The next question is from Kyle Joseph with Stevens. Please go ahead.
hey uh good afternoon guys uh let me echo congratulations uh on the transition um and just to follow up on on johnny's question earlier you know it sounds like from a macro perspective demand is really strong for both smb and consumer but kind of piggybacking on his question can you kind of give us a sense for kind of the competitive environment and how that uh how that differs between consumer and SMB. David, earlier you referenced that SMB is almost easier, like sledding downhill at this point. I don't doubt that from your perspective. It's a hard business, but once you are where you are, I'm sure it's relatively easy, but just kind of want to get a sense for the competitive dynamics there.

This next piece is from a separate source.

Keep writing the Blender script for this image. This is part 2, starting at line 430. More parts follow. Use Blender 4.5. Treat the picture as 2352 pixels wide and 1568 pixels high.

Yeah, I mean, look, some of this is cyclical and some of it, you know, like the competitive dynamics ebb and flow about a year and a half ago, we would not have been saying the same thing. Consumer was, you know, rocking and rolling and, you know, S&B were kind of recovering from that little credit blip in 2023. You know, so now you see a little bit of the opposite dynamic and that's the great thing about having a diversified business. They can play off each other. I would say that the competitive dynamics on the small business side are more stable. There's fewer players. We know who they are. Brand matters more. And, you know, so that, you know, that super strong position we have in S&B, I think, helps with the stability a bit. On the consumer side, there's many, many more players. It's much more fragmented. And so, you know, if a couple of them get aggressive for a quarter or two, you know, that can be a little bit of a headwind, but As we've seen over time, that tends to result in issues for our competitors over time, and they end up pulling back and it ends up being a tailwind in future quarters. We still feel great about our competitive position on both products, and they'll ebb and flow over time. Again, as we look into the back half of the year, we look at our consumer business looks as good as it has ever looked. It's bigger, it's stronger, the technology is better, the models are more predictive, and, you know, kind of nothing new on the competitive front that would concern us.
Got it. That's it for me. Thanks for taking my question.
Yep. Thanks. Once again, if you have a question, please press star then 1. The next question is from John Rowan with Jenny. Please go ahead.
Good afternoon, guys. I'll also add my congratulations as well. I guess it's two really quick questions. Can you, Steve, should we talk about whether or not the heightened DQs affected the fair value marks at all?
They've been very, the fair value marks have been very stable, right? So I think sometimes the metrics that we report, the 30 plus DQs and the The NCOs can be impacted by numerator-denominator type issues and mixed changes, all the things that I mentioned in my commentary, whereas the fair value is really looking at a lot more like at the unit economic decisionings that we make, right, lifetime expectations. And so both portfolios reflect a lot of stability and have for now, you know, over the past two years. So those are all incorporated into the fair value. for sure, and you can see that we continue to expect there to be a lot of stability in the credit outlook. I would just add, you know, on the consumer side and on the small business side, we've talked historically about ranges that we expect every quarter. You know, SMB, we typically would expect net charge-offs every quarter to be in the 4.5% to 5% range. We've been there for a long time. consumers a bit more seasonal. I would expect the second quarter ratio, which tends to be a bit more of the trough seasonally, to be in the 13% to 15% range. In Q4, I would expect it to be 15% to 17%. You can go back and look historically. And the first and third quarters tend to be somewhere in between. Those are all perfectly acceptable. And sometimes we've been below, sometimes we've been a little bit above. And I think you can see It doesn't impact moving through those ranges. It does not impact the overall ability to drive strong results. So just a little reminder on how to think about the quarterly metrics within the context of the way we think about making decisions and the way the fair value calculations work.
Okay. Verna, last question for me. Can you remind us how much of your debt is floating rate and what the rate sensitivity is? I know your guidance doesn't have any rate cuts in it, but... Obviously, there's still a possibility of that.
It's been about 50% floating for a while, and it's really most sensitive to SOFR.
All right. Thank you.
This concludes our question and answer session. I would like to turn the conference back over to David Fisher for any closing remarks.
Thanks, everybody, for joining our call today. We really appreciate your congratulatory remarks. You'll have me on this call for the next couple of quarters, so I'm not going away anytime soon, before Steve takes over next year. So thanks again, and have a good rest of your day.
The conference is now concluded. Thank you for attending today's presentation. You may now disconnect.